Grain

Tillage Support Scheme Way Off the Mark

IFA National Grain Chairman Kieran McEvoy said the tillage support scheme announced yesterday by Minister McConalogue is ‘way off the mark’. 

“Not putting national funding alongside the €7.1m EU Agricultural Reserve for the tillage sector was a missed opportunity that the Minister must fix in the upcoming Budget,” he said.

The €11 per acre payment is miniscule compared to the financial challenges on the ground, in a year when growers are hit with a significant drop in cereal prices; moderate to very poor grain yields in all crops; and very high input costs.

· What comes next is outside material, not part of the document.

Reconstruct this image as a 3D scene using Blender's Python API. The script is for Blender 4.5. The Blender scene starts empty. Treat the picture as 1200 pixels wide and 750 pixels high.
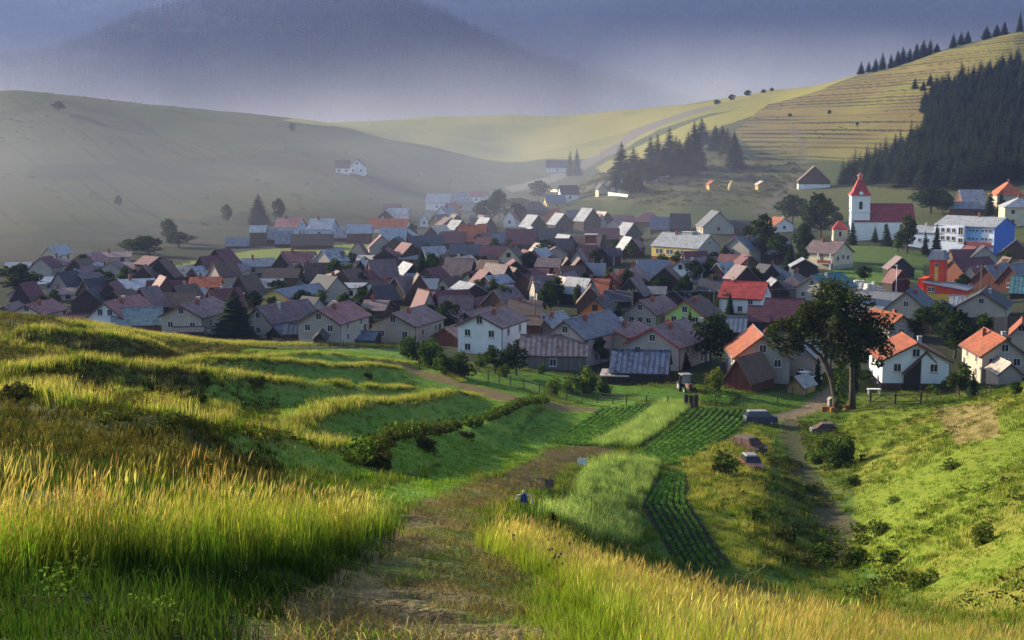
import bpy, bmesh, math, random
import numpy as np
from mathutils import Vector, Matrix
R = math.radians
random.seed(7)
rng = np.random.default_rng(11)
S = bpy.context.scene
C = S.collection

# ------------------------------------------------------------------ camera
CAM_Z, FPX, PITCH = 35.0, 1648.0, R(7.5)
cam_d = bpy.data.cameras.new('camera')
cam_d.sensor_width = 36.0
cam_d.lens = 36.0 * FPX / 1200.0
cam_d.clip_start, cam_d.clip_end = 0.3, 20000
cam = bpy.data.objects.new('camera', cam_d)
C.objects.link(cam)
cam.location = (0, 0, CAM_Z)
cam.rotation_euler = (R(90) - PITCH, 0, 0)
S.camera = cam

# ------------------------------------------------------------------ light
SUN_AZ, SUN_EL = R(-58), R(18)          # azimuth from the view direction (+Y), to the left
S.view_settings.view_transform = 'Standard'
S.view_settings.look = 'None'
S.view_settings.exposure = 1.15
S.view_settings.gamma = 1.0
W = bpy.data.worlds.new('World')
S.world = W
W.use_nodes = True
wn = W.node_tree
sky = wn.nodes.new('ShaderNodeTexSky')
sky.sky_type = 'NISHITA'
sky.sun_disc = False
sky.sun_elevation = SUN_EL
sky.sun_rotation = SUN_AZ
sky.air_density, sky.dust_density, sky.ozone_density = 1.0, 1.2, 1.6
wn.links.new(sky.outputs[0], wn.nodes['Background'].inputs[0])
wn.nodes['Background'].inputs[1].default_value = 0.13
sd = bpy.data.lights.new('sun', 'SUN')
sd.energy = 5.0
sd.angle = R(0.5)
sd.color = (1.0, 0.89, 0.66)
sun = bpy.data.objects.new('sun', sd)
C.objects.link(sun)
sv = Vector((math.sin(SUN_AZ) * math.cos(SUN_EL), math.cos(SUN_AZ) * math.cos(SUN_EL), math.sin(SUN_EL)))
sun.rotation_euler = sv.to_track_quat('Z', 'Y').to_euler()
sun.location = (-60, 40, 120)
cy = S.cycles
cy.use_denoising = True
cy.max_bounces = 6
cy.diffuse_bounces = 2
cy.glossy_bounces = 2
cy.transmission_bounces = 3
cy.transparent_max_bounces = 6
cy.volume_bounces = 0
cy.volume_step_rate = 1.0
cy.volume_max_steps = 64
cy.caustics_reflective = cy.caustics_refractive = False

# ------------------------------------------------------------------ object helpers
def link(name, me, parent=None, loc=None, rz=0.0, **props):
    o = bpy.data.objects.new(name, me)
    C.objects.link(o)
    if parent is not None:
        o.parent = parent
    if loc is not None:
        o.location = loc
    if rz:
        o.rotation_euler = (0, 0, rz)
    for k, v in props.items():
        if v is not None:
            o[k] = v
    return o

def thing(name, label, cat, loc=(0, 0, 0), rz=0.0, group=None, me=None):
    return link(name, me, None, loc, rz, label=label, category=cat, group=group)

def copy_tree(o, loc=None, rz=None, label=None, scale=None):
    c = o.copy()
    C.objects.link(c)
    for ch in o.children:
        d = ch.copy(); C.objects.link(d); d.parent = c
        for g in ch.children:
            e = g.copy(); C.objects.link(e); e.parent = d
    if loc is not None: c.location = loc
    if rz is not None: c.rotation_euler = (0, 0, rz)
    if label: c['label'] = label
    if scale is not None: c.scale = scale
    return c

class MB:
    """collects faces of boxes, prisms and tubes; build() links them as one mesh"""
    def __init__(s):
        s.v, s.f, s.m = [], [], []
    def add(s, vs, fs, mi=0):
        b = len(s.v)
        s.v += [tuple(p) for p in vs]
        s.f += [tuple(b + i for i in f) for f in fs]
        s.m += [mi] * len(fs)
    def box(s, x0, x1, y0, y1, z0, z1, mi=0):
        s.add([(x0, y0, z0), (x1, y0, z0), (x1, y1, z0), (x0, y1, z0), (x0, y0, z1), (x1, y0, z1), (x1, y1, z1), (x0, y1, z1)],
              [(0, 3, 2, 1), (4, 5, 6, 7), (0, 1, 5, 4), (1, 2, 6, 5), (2, 3, 7, 6), (3, 0, 4, 7)], mi)
    def cbox(s, cx, cy_, cz, sx, sy, sz, mi=0):
        s.box(cx - sx / 2, cx + sx / 2, cy_ - sy / 2, cy_ + sy / 2, cz - sz / 2, cz + sz / 2, mi)
    def prism(s, prof, d0, d1, axis='y', mi=0):
        """closed profile [(a,z)...] extruded along y (a=x) or x (a=y)"""
        n = len(prof)
        mk = (lambda a, z, d: (a, d, z)) if axis == 'y' else (lambda a, z, d: (d, a, z))
        vs = [mk(a, z, d0) for a, z in prof] + [mk(a, z, d1) for a, z in prof]
        fs = [tuple(range(n)), tuple(range(2 * n - 1, n - 1, -1))]
        fs += [(i, i + n, (i + 1) % n + n, (i + 1) % n) for i in range(n)]
        s.add(vs, fs, mi)
    def tube(s, pts, rad, n=7, mi=0, cap=True):
        pts = [Vector(p) for p in pts]
        if not hasattr(rad, '__len__'): rad = [rad] * len(pts)
        rings = []
        for i, p in enumerate(pts):
            d = (pts[min(i + 1, len(pts) - 1)] - pts[max(i - 1, 0)]).normalized()
            u = d.orthogonal().normalized(); w = d.cross(u)
            rings.append([p + (u * math.cos(2 * math.pi * k / n) + w * math.sin(2 * math.pi * k / n)) * rad[i] for k in range(n)])
        vs = [q for r in rings for q in r]
        fs = []
        for i in range(len(pts) - 1):
            for k in range(n):
                a, b = i * n + k, i * n + (k + 1) % n
                fs.append((a, b, b + n, a + n))
        if cap:
            fs.append(tuple(range(n - 1, -1, -1)))
            fs.append(tuple((len(pts) - 1) * n + k for k in range(n)))
        s.add(vs, fs, mi)
    def mesh(s, name, mats, smooth=False):
        me = bpy.data.meshes.new(name)
        me.from_pydata(s.v, [], s.f)
        if not isinstance(mats, (list, tuple)): mats = [mats]
        for m in mats: me.materials.append(m)
        if len(mats) > 1: me.polygons.foreach_set('material_index', s.m)
        bm = bmesh.new(); bm.from_mesh(me)
        bmesh.ops.recalc_face_normals(bm, faces=bm.faces)
        bm.to_mesh(me); bm.free()
        if smooth: me.polygons.foreach_set('use_smooth', [True] * len(me.polygons))
        return me
    def build(s, name, mats, parent=None, smooth=False, **kw):
        return link(name, s.mesh(name, mats, smooth), parent, **kw)

# ------------------------------------------------------------------ materials
def new_mat(name):
    m = bpy.data.materials.new(name)
    m.use_nodes = True
    nt = m.node_tree
    return m, nt, nt.nodes['Principled BSDF'], nt.nodes.new, nt.links.new

def ramp(nt, pts):
    r = nt.nodes.new('ShaderNodeValToRGB')
    e = r.color_ramp.elements
    while len(e) < len(pts): e.new(0.5)
    for q, (p, c) in zip(e, pts):
        q.position = p
        q.color = (c[0], c[1], c[2], 1)
    return r

def sc(c, k): return tuple(min(1.0, x * k) for x in c)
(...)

“Some farmers are still battling to try and salvage what they can from the last of the harvest. Some crops will be left in the ground. Margins are being decimated. Negative or minimal financial returns will be the norm for growers in 2023,” he said.

Kieran McEvoy said the Minister has seriously underestimated the challenge on the ground and underdelivered with this latest scheme. It certainly could have been a lot more meaningful, because the Commission gave Member States the opportunity to complement agricultural reserve funding with 200% funding from the National Exchequer.

“That would have been another €14m plus into the scheme that certainly would have made it more meaningful for struggling farmers. The Minister instead has chosen, or failed to deliver, at a time when tillage farmers are being decimated. It’s very demoralising,” he said.

“Confidence is low among tillage farmers and action is needed to try and ensure the tillage area does not decline further in 2024,” Kieran McEvoy concluded.